Mme Viau s’est tout de même dite sensible aux questions et a assuré qu’elle souhaitait « baisser la pression des entreprises ». « On a l’intention de soutenir le développement économique et de soutenir nos entreprises. […] Depuis huit mois, il n’y a personne au développement économique pour la Ville; maintenant, une personne a le mandat de revoir la trame industrielle et de voir comment la Ville peut être proactive pour les entreprises. On ne veut pas leur mettre de bâtons dans les roues. »
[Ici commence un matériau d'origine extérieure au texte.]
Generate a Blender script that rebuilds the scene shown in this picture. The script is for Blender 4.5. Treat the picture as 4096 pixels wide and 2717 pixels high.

En entrevue, elle a confirmé qu’elle croit toujours avoir pris la bonne décision lors de l’adoption du budget. « À l’automne, on voyait un beau développement économique à l’horizon et ce ne sont pas toutes les entreprises qui vont mal : sur 840 entreprises sur notre territoire, certaines ont fait de très bonnes affaires ces dernières années. » Mme Viau est consciente qu’il est possible que certaines entreprises ferment dans les prochains mois et les prochaines années, mais relativise l’importance de la hausse des taxes dans une éventuelle fermeture. « Si cette simple hausse dans ce poste budgétaire les amène à avoir des problèmes financiers, il y a des remises en question qui devraient être faites. »
Elle soutient que l’administration de la Ville a reçu le mandat de trouver rapidement un programme pour venir en aide aux entreprises, particulièrement celles qui viennent de démarrer et qui ont donc les reins moins solides. « On regarde aussi du côté de la MRC [de La Vallée-du-Richelieu] pour du soutien et de l’accompagnement. […] On n’a pas encore d’échéancier, mais on a hâte d’annoncer quelque chose en ce sens. »
Audrey Gilker affirme avoir parlé de vive voix avec la mairesse ces dernières semaines et sent son réel désir de venir en aide aux entreprises de Belœil. « Je suis assez satisfaite de sa réponse. Je sens qu’elle prend action et que ça lui tient à cœur. J’espère qu’il sera possible de nous aider à passer à travers cette épreuve de plus qui s’ajoute à la pandémie », conclut-elle.